Not a madman, then, but taught by a madman while consigned to a mad house. The paradox is entirely fitting for the work, for there is as much method in his madness, as there is madness in his method. In Zynus Theory – whether Demon of Dessication and Withering (1953) a mustachioed military figure in filthy purple tailcoat seems to expel his nervous system like branches from his body. In its counterpart, the Edenic Praxis (1959), a headless Eve acts as the trunk to a beautiful tree of knowledge, its apples luminscent, its branches delicately bifurcating off her legs. (The tree is, of course, surmounted by a penis.)

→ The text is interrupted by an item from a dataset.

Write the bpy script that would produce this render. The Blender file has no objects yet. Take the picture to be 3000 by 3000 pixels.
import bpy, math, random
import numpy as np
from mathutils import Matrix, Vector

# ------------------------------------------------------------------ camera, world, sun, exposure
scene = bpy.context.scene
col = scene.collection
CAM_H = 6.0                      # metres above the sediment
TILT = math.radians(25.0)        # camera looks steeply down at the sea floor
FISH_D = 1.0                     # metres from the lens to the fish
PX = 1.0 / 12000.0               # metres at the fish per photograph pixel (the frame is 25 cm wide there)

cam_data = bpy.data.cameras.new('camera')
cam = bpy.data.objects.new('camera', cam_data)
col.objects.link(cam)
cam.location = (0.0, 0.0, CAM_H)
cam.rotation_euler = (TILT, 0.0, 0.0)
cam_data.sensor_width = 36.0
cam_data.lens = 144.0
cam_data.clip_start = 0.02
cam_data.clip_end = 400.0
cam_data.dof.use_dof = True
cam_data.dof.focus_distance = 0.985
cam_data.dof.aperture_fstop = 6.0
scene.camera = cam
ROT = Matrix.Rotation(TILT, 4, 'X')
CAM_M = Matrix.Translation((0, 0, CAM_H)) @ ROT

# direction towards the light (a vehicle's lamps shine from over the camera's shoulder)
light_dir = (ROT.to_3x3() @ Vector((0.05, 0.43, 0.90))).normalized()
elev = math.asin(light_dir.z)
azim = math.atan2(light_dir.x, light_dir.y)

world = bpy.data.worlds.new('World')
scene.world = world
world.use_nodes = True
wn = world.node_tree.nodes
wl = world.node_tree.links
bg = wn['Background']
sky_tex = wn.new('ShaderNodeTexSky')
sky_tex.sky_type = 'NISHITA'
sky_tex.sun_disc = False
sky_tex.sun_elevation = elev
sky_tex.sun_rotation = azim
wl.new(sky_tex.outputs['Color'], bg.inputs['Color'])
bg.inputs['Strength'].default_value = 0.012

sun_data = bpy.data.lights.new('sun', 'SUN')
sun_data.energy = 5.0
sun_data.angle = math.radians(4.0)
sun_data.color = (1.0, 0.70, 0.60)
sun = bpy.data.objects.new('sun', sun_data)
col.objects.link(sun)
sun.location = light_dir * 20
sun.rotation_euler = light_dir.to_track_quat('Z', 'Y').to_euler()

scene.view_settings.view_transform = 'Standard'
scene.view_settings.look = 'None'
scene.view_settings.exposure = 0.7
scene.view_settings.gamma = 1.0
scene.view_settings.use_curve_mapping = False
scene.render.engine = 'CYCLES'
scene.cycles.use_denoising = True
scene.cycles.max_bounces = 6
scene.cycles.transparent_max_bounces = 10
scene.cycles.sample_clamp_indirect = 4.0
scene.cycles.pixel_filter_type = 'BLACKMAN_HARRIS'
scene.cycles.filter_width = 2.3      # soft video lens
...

These figures seem part satires, part visions. They flirt with comprehensibility like nightmares half-remembered. Neither is linked closely enough to the world to be readily identifiable, nor far enough adrift to be dismissed as fantasies. Like Tarot cards, they hold an indistinct iconic power with the present.
Schröder-Sonnenstern’s work was ignored by a postwar German art scene concerned with abstraction. But it was lauded by the Surrealists, who, like Schröder-Sonnenstern, had, for years, been accused of being psychotics themselves. It is fitting that that the first photograph of Schröder-Sonnenstern that appears in the accompanying catalogue of this, the largest ever retrospective of his work in the United States, depicts him wincing in pain as he touches a hot stove. Walking into this maelstrom of the misshapen gave the viewer a similar sharp shock.